Putting Together The Pieces of Ohio

Ohio's boundaries seem so "regular". Three straight lines, a river and a lake. That regular form though is composed of many irregular pieces, each with their own history. I came across this map and Wikipedia entry, while looking for something completely unrelated and was intrigued enough to dig a little deeper.

Many of these "purchases" and "agreements" involved forced displacement of Native Americans, wars, massacres, bad faith treaties and swindles. Here are a few examples.

The Connecticut Western Reserve were lands claimed by Connecticut. That colony's charter included a "sea to sea" provision, giving it all lands within the state's latitude all the way to the Pacific Ocean. The claims in Pennsylvania and west of Ohio were ceded after the Revolutionary War but the "Western Reserve" of Ohio was held onto for another 14 years. This area included the "Firelands" at the western edge. These were lands given as restitution for residents of numerous Connecticut towns that were burned by the British during the war. The terms "Firelands" and "Western Reserve" are both still commonly used today.

Just south of this, the small uncolored area represents the Moravian Indian Grants, lands that were granted to Christian Indians who had been converted by Moravian missionaries. These grants were made as reparations after 96 of them were murdered in the 1782 Gnandenhuteen Massacre under the false notion that they had participated in killings of settlers. As these natives were driven further west, the land was bought back and sold to white settlers. These lands were not surveyed in the usual rectangular pattern leading to some interesting shapes.

To the west and south much of the lands were sold as rectangular tracts in the township and range pattern. The small green square in the northwest is the Twelve Mile Square Reservation surrounding Fort Miami, a fort built by French settlers on the Maumee River. It was rebuilt by the British to help the natives fight U.S. settlers in the Northwest Indian War. This war, begun in 1786 eventually resulted in the displacement of most indigenous people from Ohio.

Like Connecticut, Virginia also claimed lands far to the west of the state including areas of Ohio. Before there was a state of West Virginia, Virginia shared a boundary with Ohio. The large green area in the southwest were lands that Virginia granted to veterans in lieu of cash for their service in the Revolutionary War. The boundaries of this district were contentious and a line separating Native American lands from lands open for white settlers was ambiguously drawn in the Treaty of Greenville, leading to more unrest. Here are  the counties included in the Virginia Military District.
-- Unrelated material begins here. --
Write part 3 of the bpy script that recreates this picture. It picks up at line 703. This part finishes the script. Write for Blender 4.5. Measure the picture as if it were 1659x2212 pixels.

The small unmarked and unshaded area near the bottom tip of the map is the "French Grant", granted as compensation to French settlers after a series of worthless land deeds were sold to them by a company that did not own the land.

Finally, the northernmost pink area is the Toledo Strip. This area was claimed by both Ohio and Michigan and fought over in a "nearly bloodless" war. Both states deployed militias on opposite sides of the Maumee River near Toledo, but besides mutual taunting, there was little interaction between the two forces. The single military confrontation of the "war" ended with a report of shots being fired into the air, incurring no casualties. The war was resolved in 1836 with a compromise, allowing Michigan to claim three quarters of the Upper Peninsula in return for giving up its claim on the Toledo Strip.